Political

The Office of Tax Simplification is on its way

A Treasury press release tells us:

The Chancellor George Osborne and Exchequer Secretary David Gauke today established the Office of Tax Simplification (OTS).

The Chancellor has appointed a Board of tax experts who will be responsible for leading the work of the OTS over the next year. The Board Members are Michael Jack (Chairman) and John Whiting (Tax Director).

Their responsibilities will be to identify areas where complexities in the tax system for both businesses and individual taxpayers can be reduced and to publish their findings for the Chancellor to consider ahead of his Budget.

The OTS will undertake two initial reviews over the coming year. They will focus on tax reliefs and small business tax simplification (including IR35). The OTS will publish the initial findings from their work on reliefs in late autumn and on small business tax by the 2011 Budget.
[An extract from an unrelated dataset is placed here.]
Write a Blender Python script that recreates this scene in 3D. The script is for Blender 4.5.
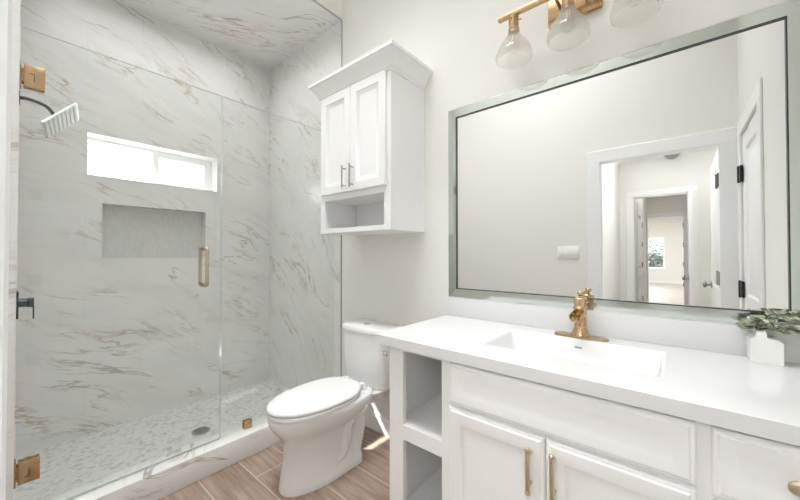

Good thing really that when, pre-election and pre-coalition, I wrote about the Conservative plans to create the OTS I said I (mostly) quite liked the idea:

Regular readers may have noticed my love of tangling with bureaucracy. (I did though decide discretion was the better part of valour when an a US immigration official gave me a form with a footnote which didn’t make sense. To anyone else subsequently who has been befuddled by that footnote too: I apologise. I can only say I was thinkings guns, deportation, Guantanamo.)

One pattern that is regularly repeated is that an outsider, dealing with a process for the first time, can often spot ways it can be made simpler or easier. Sometimes those thoughts turn out to be erroneous because there is actually a good explanation for an apparently baffling process. But often the thoughts turn out to be spot on because those who manage the system have so many other factors to worry about that simplicity never quite gets a proper look in.

So the idea of creating a team who is dedicated to making tax rules simpler is a good one. Placing the team outside the usual Treasury and HMRC structures means it is unlikely to lose its focus on simplicity as it will have only that one reason for existing …

But why make it a quango? The essential part of its success would be to have created a constructive tension between its drive for simplicity and government’s habit of complexity. That tension could be just as well nutured by beefing up a Commons select committee and adding an Office of Tax Simplification as its research arm – with the added bonus that this would also add teeth to Parliament’s attempts to be a genuine check on the actions of government.